注2 3の項の「記載内容が不明瞭な場合」とは,例えば「その価格により入札した理由」として「自社保有の機械が有効に活用できる。」(これは「経費節減が図られた理由」に該当する。)と,「経費節減が図られた理由」として「恒常的に取引のある資材購入先及び下請業者の全面的協力により低価格での調達が可能。」(理由が具体的でなく,下請業者等に無理強いしている可能性も排除できない。)と記載しているような場合に該当する。
注3 4の項は,低入札調査の実施によって低入札でない工事に比べて契約締結日が遅れる,下請予定業者の見積書において法定福利費が計上されていない等の場合をいう。
3 施工体制評価点
(1) 低入札者
資料提出を求め評価を行う。
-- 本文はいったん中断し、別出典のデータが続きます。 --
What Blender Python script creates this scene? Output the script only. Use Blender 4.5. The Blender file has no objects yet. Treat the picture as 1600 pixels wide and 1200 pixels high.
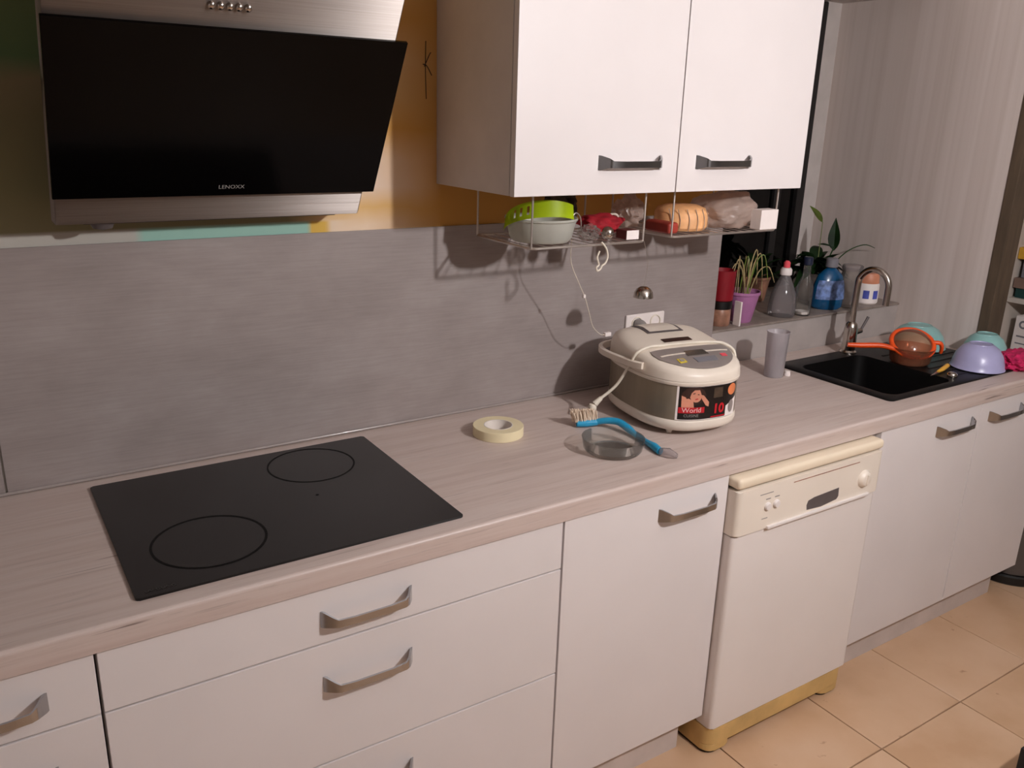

品質確保の実効性及び施工体制確保の確実性の評価が「良」の場合の評価点は,各々技術評価点(企業の施工能力及び配置予定技術者の能力の評価をいう。)の満点相当の2分の1の点数となること。
(2) 低入札者以外の入札参加者
資料提出は求めず,品質確保の実効性及び施工体制確保の確実性の評価は,それぞれ「良」(満点)として配点する。